In the midst of the furor, he happened to also be scheduled to speak at Columbia University, which immediately sparked controversy. Under pressure for all manner of outside groups, the administration there took the position that they were in no way endorsing what he stood for, but believed the world would be better served by providing opportunities for dialog rather than censorship. Liberty-hating neo-cons raged against this decision as enabling a tyrant, but events proved their authoritarian approach profoundly misguided.

Ahmadinejad took the stage, and the speech was fairly predictable boilerplate. However, the Columbia administration made sure to allow for a question and answer period, and a student took the opportunity to ask Ahmadinejad about the persecution of queer people in Iran, and specifically the recent execution of two gay men. The President of Iran responded “In Iran, we don’t have homosexuals like in your country.” The crowd was silent for a moment, and then burst into laughter. In that moment, the leader of an authoritarian theocracy transformed himself into a clown.
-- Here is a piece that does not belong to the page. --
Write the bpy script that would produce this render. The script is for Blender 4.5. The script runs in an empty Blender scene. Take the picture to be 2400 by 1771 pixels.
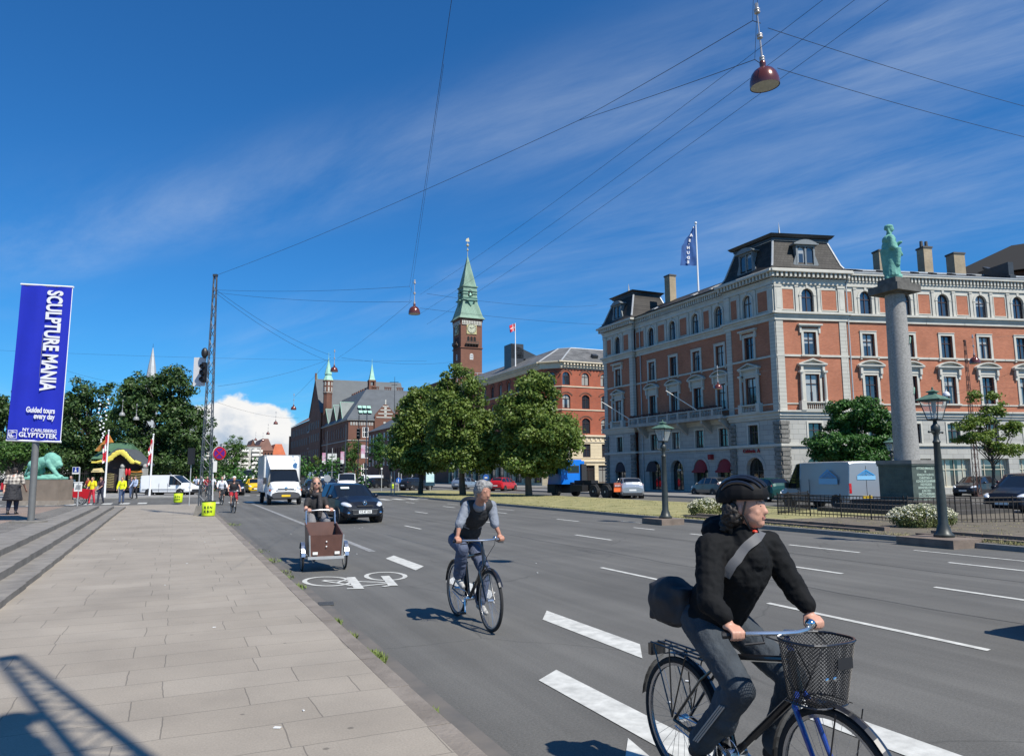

I always found that moment to be profoundly striking, because it was a moment of truth. Our perceptions of the powerful people in the world are being managed virtually all the time through carefully scripted public appearances and speeches. What’s more, even when we see the powerful with their hair down a bit, so to speak, it’s generally in the company of other powerful people who have a similar incentive to makes sure they are perceived favorably. We see a photograph of a tyrant and the leader of a progressive European democracy smiling and shaking hands at some international meeting, and are thus implicitly told that the tyrant is “okay” despite the fact that he could be responsible for the deaths of hundreds of thousands of people. In this brief, unscripted moment, the veneer cracked, and we saw the violent bigot behind the mask of modern public relations.

A similar mask-shattering moment occurred recently to another high-level public official; this time he was an American. Faced with the daunting prospect of selling $2 trillion worth of bonds to cover the bailout budget, Treasure Secretary Geithner embarked on a whirlwind tour of China in order to reassure the biggest holder of US government debt in the world that “we’re good for it”. When, like Ahmadinejad, Geithner answered a question after having delivered a speech to a university by saying “Chinese assets are very safe”, he faced a gale of laughter. While the diplomatic rhetoric continues to flow from the Chinese government, the college students know the truth. That the United States is far past the point where we’re able to service our debts and remain a First World country.

The Federal Reserve is buying Treasury Bills with freshly created money. When money is introduced to a shrinking economy, inflation is the result; inflation helps debtors and hurts creditors, and the debtors own the printing press. Everyone in power already knows this, but they’ve been devoting their efforts to making sure the average Joe doesn’t see the 800 pound gorilla in the room. It took a room full of Chinese college students to call a spade a spade; hopefully that’s a signal that more people are waking up to the true crisis we’re currently beset by. If it’s true, then perhaps we can end finally end the vain (and expensive) attempts to revive to old financial and political order and begin to set about the enormous task of beginning to craft a new world.